D’altra parte mi dico che potrebbe anche aver ragione Francesco De Gregori a pensare che non gli interessa molto di tutti i pezzi di vetro su cui qualche adolescente dal 1975 a oggi ha pensato di camminare ascoltando le sue canzoni, che quella canzone l’ha scritta lui e l’ha scritta su una sua esperienza. È una canzone che parla d’amore, ma di una particolare esperienza d’amore, qualcosa che è esistito una volta sola.
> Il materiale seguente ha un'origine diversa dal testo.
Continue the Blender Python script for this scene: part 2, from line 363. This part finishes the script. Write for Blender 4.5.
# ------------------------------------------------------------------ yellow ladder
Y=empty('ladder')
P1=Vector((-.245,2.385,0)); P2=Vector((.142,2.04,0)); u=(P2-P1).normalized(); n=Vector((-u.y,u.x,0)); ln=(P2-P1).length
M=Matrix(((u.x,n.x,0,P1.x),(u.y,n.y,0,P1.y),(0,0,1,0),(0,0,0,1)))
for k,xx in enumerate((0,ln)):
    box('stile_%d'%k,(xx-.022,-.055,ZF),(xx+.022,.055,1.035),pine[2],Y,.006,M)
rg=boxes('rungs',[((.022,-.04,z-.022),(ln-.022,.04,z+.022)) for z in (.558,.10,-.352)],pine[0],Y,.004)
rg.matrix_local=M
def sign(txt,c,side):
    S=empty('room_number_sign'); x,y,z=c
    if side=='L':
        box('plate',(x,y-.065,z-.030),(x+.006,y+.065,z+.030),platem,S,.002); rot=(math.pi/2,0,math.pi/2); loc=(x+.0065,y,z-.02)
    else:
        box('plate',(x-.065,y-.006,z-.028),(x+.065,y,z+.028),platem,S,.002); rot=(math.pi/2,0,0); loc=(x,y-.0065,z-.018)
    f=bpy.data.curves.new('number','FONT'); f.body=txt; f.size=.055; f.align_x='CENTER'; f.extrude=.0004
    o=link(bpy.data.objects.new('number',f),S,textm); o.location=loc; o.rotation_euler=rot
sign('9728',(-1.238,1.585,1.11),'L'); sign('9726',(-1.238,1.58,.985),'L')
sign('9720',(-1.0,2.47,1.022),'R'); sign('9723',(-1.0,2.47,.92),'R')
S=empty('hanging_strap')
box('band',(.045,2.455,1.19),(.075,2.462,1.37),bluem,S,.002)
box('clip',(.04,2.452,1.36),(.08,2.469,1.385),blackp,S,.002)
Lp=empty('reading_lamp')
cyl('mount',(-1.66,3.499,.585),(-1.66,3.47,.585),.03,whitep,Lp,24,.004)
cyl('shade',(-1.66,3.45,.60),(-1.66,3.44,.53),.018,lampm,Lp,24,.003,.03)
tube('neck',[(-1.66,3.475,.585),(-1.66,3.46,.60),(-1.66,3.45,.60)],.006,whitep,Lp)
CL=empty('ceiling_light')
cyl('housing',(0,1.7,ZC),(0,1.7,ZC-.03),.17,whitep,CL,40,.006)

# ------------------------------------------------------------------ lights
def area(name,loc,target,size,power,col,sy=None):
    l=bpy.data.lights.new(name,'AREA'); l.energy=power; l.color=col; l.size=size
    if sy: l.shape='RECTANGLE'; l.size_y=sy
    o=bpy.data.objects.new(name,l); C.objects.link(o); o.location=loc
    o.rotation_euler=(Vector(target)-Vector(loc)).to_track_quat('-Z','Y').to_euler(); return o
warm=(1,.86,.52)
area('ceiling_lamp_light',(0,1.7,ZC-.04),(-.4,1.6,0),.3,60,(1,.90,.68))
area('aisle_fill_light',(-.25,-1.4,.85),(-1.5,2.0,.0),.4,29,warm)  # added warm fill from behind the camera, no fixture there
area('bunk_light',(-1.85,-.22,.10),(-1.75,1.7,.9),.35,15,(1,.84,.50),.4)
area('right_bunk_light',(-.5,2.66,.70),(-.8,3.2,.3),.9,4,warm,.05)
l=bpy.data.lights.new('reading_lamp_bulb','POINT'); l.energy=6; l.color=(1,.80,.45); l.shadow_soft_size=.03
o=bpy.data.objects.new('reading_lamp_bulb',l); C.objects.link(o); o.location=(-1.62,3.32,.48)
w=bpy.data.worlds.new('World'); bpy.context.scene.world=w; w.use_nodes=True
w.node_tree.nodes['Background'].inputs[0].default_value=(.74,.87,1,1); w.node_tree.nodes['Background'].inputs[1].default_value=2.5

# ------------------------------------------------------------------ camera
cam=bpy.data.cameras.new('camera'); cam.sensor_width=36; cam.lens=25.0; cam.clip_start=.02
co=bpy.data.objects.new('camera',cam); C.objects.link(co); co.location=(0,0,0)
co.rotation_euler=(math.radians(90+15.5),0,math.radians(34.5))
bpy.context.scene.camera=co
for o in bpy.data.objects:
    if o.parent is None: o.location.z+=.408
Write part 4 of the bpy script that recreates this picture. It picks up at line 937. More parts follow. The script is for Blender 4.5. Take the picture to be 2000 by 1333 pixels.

Eppure tutti, o quasi tutti, hanno ascoltato “Pezzi di vetro” e hanno pensato a loro stessi e a quando una Giulia o una Bianca o una Viola ha risposto soltanto: «Però stai bene dove stai».

In una parte di quella vecchia intervista proiettata il giornalista chiedeva a De Gregori se pensava di cambiare modo di cantare in futuro. Lui rispondeva che ogni anno uno cambia taglio di capelli e modo di vestirsi, quindi forse sì, avrebbe cambiato modo di cantare. Oggi, d’altronde, sono passati quarant’anni. Eppure ci sono stati sprazzi in cui il Francesco De Gregori di 64 anni si è avvicinato, e quasi sovrapposto, al Francesco De Gregori di 23. Solo sprazzi, però. Che fare, dunque, con i cantautori? Forse bisognerebbe, passati i cinquant’anni, darli in gestione a un ente pubblico che gestisca la loro immagine. Che faccia una valutazione sul loro miglior lascito – un minimo comune denominatore della loro immagine e della loro arte – e si impegni per non snaturarla. Forse, dall’altra parte, dovremmo evitare di utilizzare delle canzoni e dei versi non nostri per catalogare le nostre emozioni e i nostri ricordi. Dovremmo smetterla noi di affezionarci.